Noah's ArkWhile Darren Aronofsky’s Noah makes a killing at the box office this weekend I couldn’t help but think of this 1928 film. Whenever the story of Noah’s Ark is mentioned I think, wait wasn’t there a movie where a bunch of people actually got killed while making the film. And there is.

Nowadays when movies are made most of the special effects are CGI. It would be absurd for anyone to consider recreating a flood by actually creating a flood but that’s what Warner Brothers did in 1928 when they made Noah’s Ark.

Legendary filmmaker Michael Curtiz (Casablanca) directed this film which was actually made in 1926. After the film was shot, the studio decided to make the film partially in sound so they had to do a bunch of reshoots which held up the film’s release.

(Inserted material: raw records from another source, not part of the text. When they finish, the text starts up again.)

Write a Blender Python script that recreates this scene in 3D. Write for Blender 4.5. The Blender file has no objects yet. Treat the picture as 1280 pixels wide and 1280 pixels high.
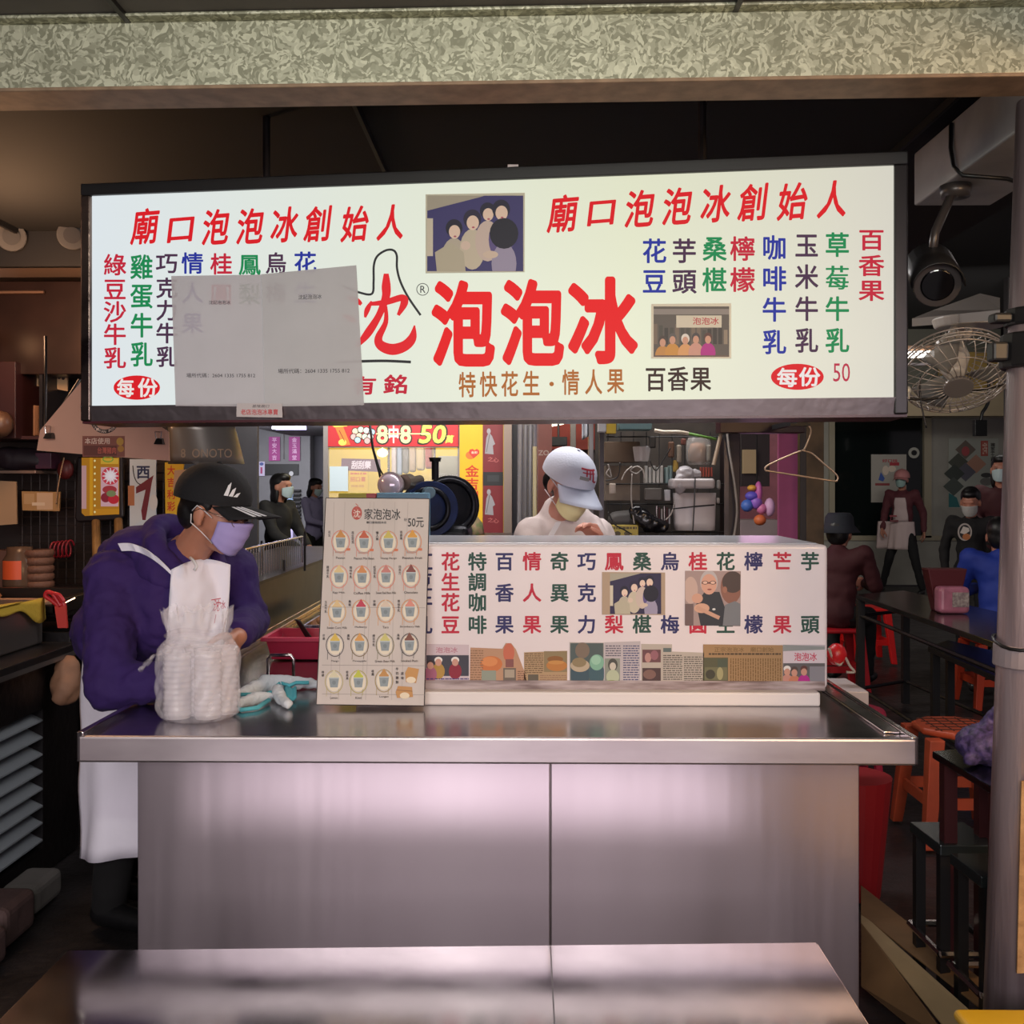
import bpy, bmesh, math, random
from math import sin, cos, pi, radians
from mathutils import Vector, Matrix, noise
from mathutils.bvhtree import BVHTree
random.seed(7)
V = Vector
sc = bpy.context.scene
COL = sc.collection
# ------------------------------------------------------------------ camera, world, exposure
F = 1280.0; YAW = radians(.85); EYE = 1.45; HY = 608.0
cd = bpy.data.cameras.new('camera'); cam = bpy.data.objects.new('camera', cd); COL.objects.link(cam)
cam.location = (0, 0, EYE); cam.rotation_euler = (pi/2, 0, YAW)
cd.sensor_width = 36; cd.lens = 36.0; cd.shift_y = -(640-HY)/1280.0; cd.clip_start = .05
sc.camera = cam
sc.view_settings.view_transform = 'Standard'; sc.view_settings.look = 'None'
sc.view_settings.exposure = 0.0; sc.view_settings.gamma = 1.0
try: sc.view_settings.use_curve_mapping = False
except Exception: pass
w = bpy.data.worlds.new('world'); sc.world = w; w.use_nodes = True
w.node_tree.nodes['Background'].inputs[0].default_value = (.55, .47, .52, 1)
w.node_tree.nodes['Background'].inputs[1].default_value = .24
def area(name, loc, look, sx, sy, e, col):
    l = bpy.data.lights.new(name, 'AREA'); l.shape = 'RECTANGLE'; l.size = sx; l.size_y = sy; l.energy = e; l.color = col
    o = bpy.data.objects.new(name, l); COL.objects.link(o); o.location = loc
    o.rotation_euler = (V(look)-V(loc)).to_track_quat('-Z', 'Y').to_euler(); return o
def point(name, loc, e, col, r=.05):
    l = bpy.data.lights.new(name, 'POINT'); l.energy = e; l.color = col; l.shadow_soft_size = r
    o = bpy.data.objects.new(name, l); COL.objects.link(o); o.location = loc; return o
area('lane_tube_light', (-.25, -.2, 2.3), (-.25, 2.3, 2.3), 2.0, .12, 26, (.95, 1, .82))
area('lane_shopfront_glow', (-.2, -3.4, 2.3), (0, 2.6, .9), 4.4, 2.4, 200, (1, .88, .93))
area('lane_warm_shop_glow', (1.7, 1.1, 2.1), (1.15, 1.8, .3), .5, .5, 30, (1, .62, .3))
area('inner_shop_light', (-1.2, 9.3, 2.6), (-1.2, 10.4, 1.4), 1.6, .3, 40, (1, .93, .7))
area('stall_ceiling_light', (.2, 4.3, 2.45), (.2, 4.2, 0), 1.6, .3, 26, (1, .95, .93))
point('neighbour_stall_bulb', (-2.05, 3.95, 2.2), 24, (1, .56, .3), .12)
point('neighbour_stall_lamp', (-2.5, 3.0, 2.3), 3, (1, .62, .42), .25)
area('alley_light', (-4.2, 15.6, 2.3), (-4.6, 20, 1.2), 2.4, .5, 170, (.93, .93, 1))
area('shop_light', (-.9, 6.3, 2.9), (-.9, 8.6, 1.6), 2.4, .4, 120, (1, .95, .85))
area('right_hall_light', (4.2, 9.5, 2.75), (5, 13, .4), 1.5, .3, 34, (1, .95, .88))
area('dining_light', (2.9, 4.6, 2.9), (2.9, 4.9, 0), 1.2, .3, 7, (1, .9, .85))
# ------------------------------------------------------------------ measuring: pixel + distance -> world point
RT = V((cos(YAW), sin(YAW), 0)); FW = V((-sin(YAW), cos(YAW), 0)); C0 = V((0, 0, EYE))
def ray(px, py): return RT*((px-640)/F) + FW + V((0, 0, -(py-HY)/F))
def P(px, py, d): return C0 + ray(px, py)*d
def PY(px, py, Y): r = ray(px, py); return C0 + r*(Y/r.y)
def DY(px, Y): return Y/ray(px, 0).y
def PZ(px, py, Z): r = ray(px, py); return C0 + r*((Z-EYE)/r.z)
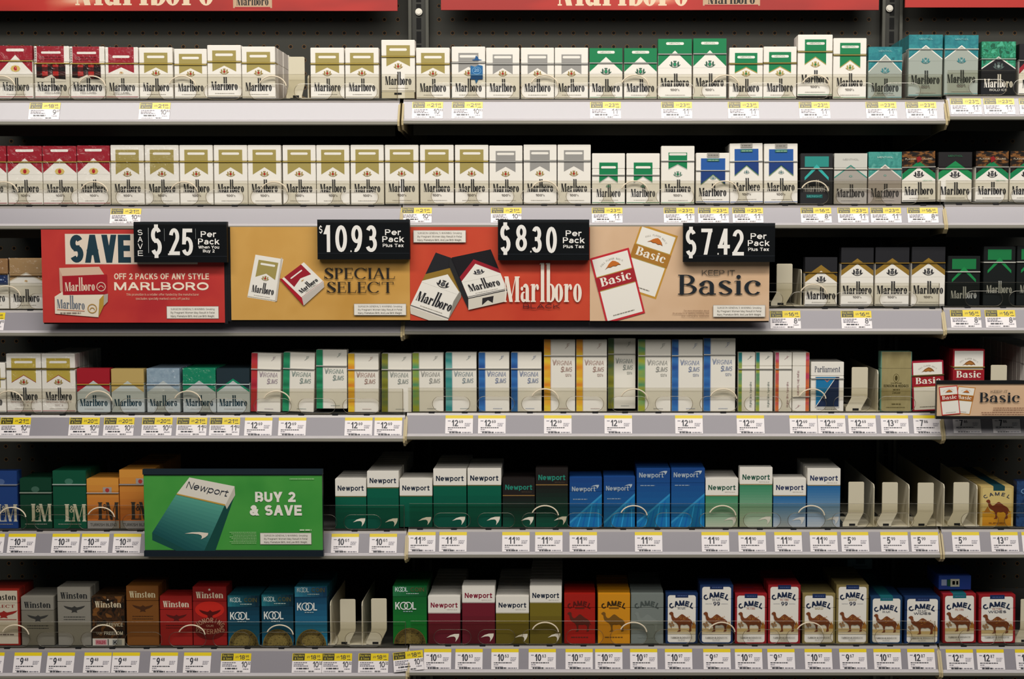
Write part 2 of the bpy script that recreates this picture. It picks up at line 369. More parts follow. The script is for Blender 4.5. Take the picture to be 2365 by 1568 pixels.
class Art:
    """Flat print on a face: coloured outlines laid over one another in their printed order; x to the right, y up."""
    def __init__(s, unit=0.001, step=0.00008): s.items, s.L, s.u, s.step, s.M, s.hold = [], 1, unit, step, None, False; s.tol = 1e-3 if unit < .5 else 1e-6
    def put(s, polys, m):
        if isinstance(m, str): m = mat(m)
        k, last = 0, set()
        for p in polys:
            if s.M: a, b, c, d, e, f = s.M; p = [(a * x + c * y + e, b * x + d * y + f) for x, y in p]
            # strokes that cross within one print lie a hair apart, so that neither shades the other
            here = {(round(x / s.tol), round(y / s.tol)) for x, y in p}
            if len(here & last) < 2: k += 1
            last = here
            s.items.append((m, p, s.L + (k % 8) * .11))
        if not s.hold: s.L += 1
    def holding(s, on):
        if s.hold and not on: s.L += 1
        s.hold = on
    def rect(s, m, x0, y0, x1, y1): s.put([R(x0, y0, x1, y1)], m)
    def poly(s, m, pts): s.put([pts], m)
    def ell(s, m, cx, cy, rx, ry, n=20): s.put([[(cx + rx * math.cos(2 * math.pi * i / n), cy + ry * math.sin(2 * math.pi * i / n)) for i in range(n)]], m)
    def ring(s, m, cx, cy, rx, ry, tx, ty=None, a0=0, a1=360, n=24): s.put(arc(cx, cy, rx, ry, a0, a1, tx, ty or tx, n), m)
    def rrect(s, m, x0, y0, x1, y1, r, n=5): s.put([rr(x0, y0, x1, y1, r, n)], m)
    def text(s, m, txt, x, y, h, w=None, al='c', font='sans', bold=0.0, shear=0.0, rot=0.0, T=.3, asc=1.42):
        if font == 'sans': fs, W = sans(txt, h, w, bold); k = kx = 1.0; lo = 0.0
        else:
            fs = serif(txt, T, 2.17 if font == 'wm' else asc); k = h / 1.42
            xs = [p[0] for f in fs for p in f]; lo, hi = min(xs), max(xs)
            kx = w / (hi - lo) if w else k; W = (hi - lo) * kx
        off = {'c': -W / 2, 'l': 0, 'r': -W}[al]
        cr, sr = math.cos(math.radians(rot)), math.sin(math.radians(rot))
        out = []
        for f in fs:
            q = []
            for px, py in f:
                X = (px - lo) * kx + off + shear * py * k; Y = py * k
                q.append((x + X * cr - Y * sr, y + X * sr + Y * cr))
            out.append(q)
        s.put(out, m)
    def arch(s, m, txt, cx, cy, h, r, a_span, bold=0.03, wk=1.0, squash=1.0):
        """Letters set along an arc; cx, cy is the middle of the baseline's top."""
        fs = []
        n = len(txt)
        for i, ch in enumerate(txt):
            if ch == ' ': continue
            a = a_span * (0.5 - (i + 0.5) / n)
            gw = GLYPH.get(ch, GLYPH['-'])[0]; g, gW = sans(ch, h, gw * h * wk + h * (.115 + bold * 2.1), bold); mid = gW / 2; k = 1.0
            ca, sa = math.cos(math.radians(a)), math.sin(math.radians(a))
            bx, by = -r * sa, r * ca - r
            for f in g:
                q = []
                for px, py in f:
                    X, Y = px - mid, py
                    q.append((cx + bx + X * ca - Y * sa, cy + by * squash + X * sa + Y * ca))
                fs.append(q)
        s.put(fs, m)
    def fine(s, m, x0, x1, y, h, seed=0, gap=.25):
        """A line of print too small to read."""
        rd = random.Random(seed + int(x0 * 7 + y * 13)); x = x0; out = []
        while x < x1:
            L = rd.uniform(1.2, 4.0) * h; out.append(R(x, y, min(x + L, x1), y + h)); x += L + h * (.4 + gap)
        s.put(out, m)
    def into(s, mb, ox=0.0, oz=0.0, y=0.0):
        for m, p, L in s.items:
            mb.face([(ox + px * s.u, y - L * s.step, oz + py * s.u) for px, py in p], m)

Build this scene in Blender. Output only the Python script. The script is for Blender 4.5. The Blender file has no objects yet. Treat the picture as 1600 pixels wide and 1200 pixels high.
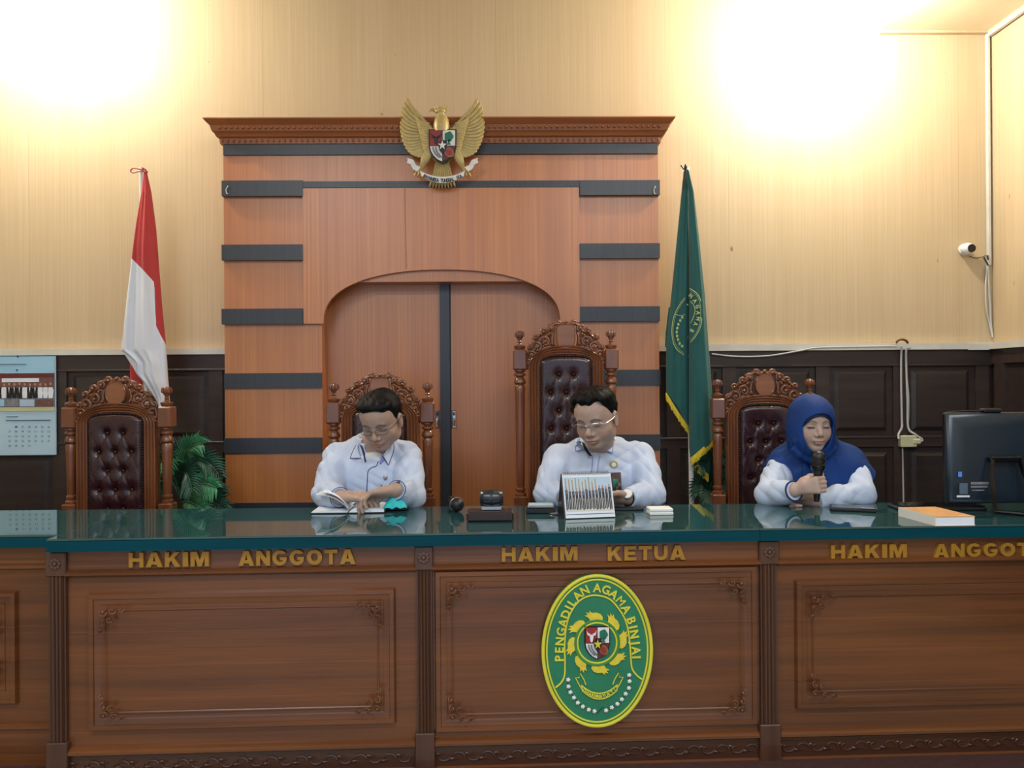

The film is actually a WWI story about a couple of Americans who fall in love with a German dancer and the evil Soviet spy who wants her. One of the American’s marries her and then enlists in the war after his buddy enlists. Naturally everyone ends up on the front lines. In the middle of the war when the couple is trapped in a demolished building a minister suddenly decides to compare the war to Noah’s Ark and proceeds to tell the tale.

The film then shifts to the Noah’s Ark fable where all the cast have been recast as characters in that story. Naturally the story ends with a massive flood. A flood so deadly three extras drowned, one had a leg amputated (it was amputated after from injury not during the flood) and over a dozen other extras had several broken bones and other injuries. One of the hundreds extras was John Wayne who survived to start a long acting career where he seldom had to swim, just ride horses. The original 134 minute cut has been lost but surviving footage has been made into a 100 minute version that is currently available from Warner Archive Collection.